Deuxième risque, l’endettement. Depuis la crise de 2008 et la stimulation du crédit et de l’investissement orchestrée par les autorités, l’importance de la dette dans le PIB a doublé. Ce n’est pas tant l’endettement de l’État (41 % seulement) qui préoccupe que celui des autres acteurs économiques, collectivités locales, entreprises et ménages. Les entreprises d’État sont lourdement endettées en dollars, et l’endettement des gouvernements locaux est loin d’être transparent, met en garde Philippe Le Corre, de la Brookings Institution. Le montant des créances douteuses des banques chinoises aurait doublé en 2015. L’histoire a montré qu’une hausse excessive des dettes peut s’avérer insoutenable, avertit la Royal Bank of Scotland (RBS).
«La Chine n’arrive pas à se sortir de l’emprise du parti sur la société, les entreprises, la Bourse.» Philippe Le Corre, de la Brookings
Troisième risque, qui inquiète beaucoup les marchés en ce mois de janvier: la faiblesse du yuan. Les autorités assurent qu’elles ne veulent pas d’une guerre des monnaies. Mais le fait est que 500 milliards de dollars ont quitté la Chine depuis août. «Ce n’est pas forcément la traduction d’un vent de panique ou d’une défiance vis-à-vis de l’économie nationale», tempère Sébastien Djaoui. Les Chinois investissent à l’étranger. Mais une forte baisse du RMB (renminbi, autre nom de la devise chinoise) exporterait de la déflation dans le monde tout en trahissant une préoccupante fragilité de la Chine.

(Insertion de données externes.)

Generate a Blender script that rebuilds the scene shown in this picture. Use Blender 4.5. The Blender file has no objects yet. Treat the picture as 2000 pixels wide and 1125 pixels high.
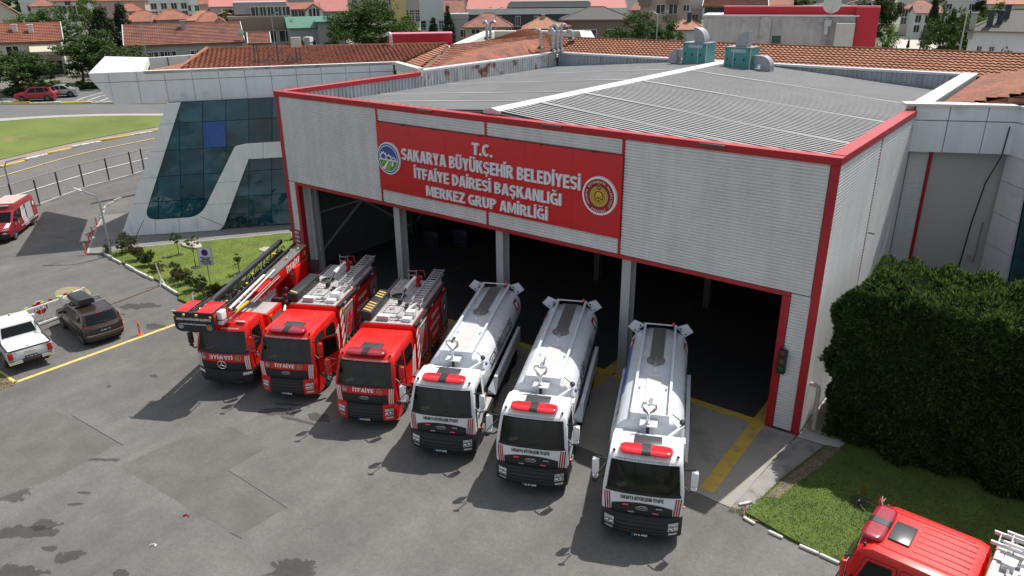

Enfin, le quatrième risque est la persistance des mastodontes industriels, publics pour la plupart, en surcapacité. «Tant qu’il n’y a pas plus d’annonces de banqueroutes et de licenciements, la transformation de l’économie ne se fera pas», analyse Sébastien Djaoui. John Zhu, de HSBC, abonde. Pour lui, la clé de la mutation chinoise passe par les gains de productivité, donc par des investissements ciblés plus que par la stimulation de la demande. «Nous ne pouvons différer davantage le nettoyage des entreprises zombies», écrivait récemment Chen Changsheng, membre d’un cercle de réflexion gouvernemental, cité par The Economist. «Les antidouleurs et les transfusions sanguines ne sont plus de mise, il faut faire de la chirurgie lourde.» Sévère, Philippe Le Corre, de la Brookings, juge le mal profond: «La Chine n’arrive pas à se sortir de l’emprise du parti sur la société, les entreprises, la Bourse.»
Les nuages s’amoncellent dans le ciel chinois et menacent de s’étendre sur l’ensemble de la planète. Pour la Banque mondiale qui vient de publier ses prévisions 2016, l’onde de choc du ralentissement de la Chine est bien le «plus grand risque» pour l’économie mondiale. «Il n’est pas possible de complètement écarter le risque d’une nouvelle crise économique» dans le monde, appuie Yang Jiechi. Le propos est d’autant plus inquiétant qu’il émane d’un très haut responsable chinois, membre du Conseil d’État. Mais gageons ici que le scénario de l’«atterrissage en douceur» prévaudra. La présentation du XIIIe plan quinquennal au mois de mars donnera des indications sur le chemin poursuivi par le pragmatique camarade Xi, qui concentre les pouvoirs comme jamais en Chine depuis Mao.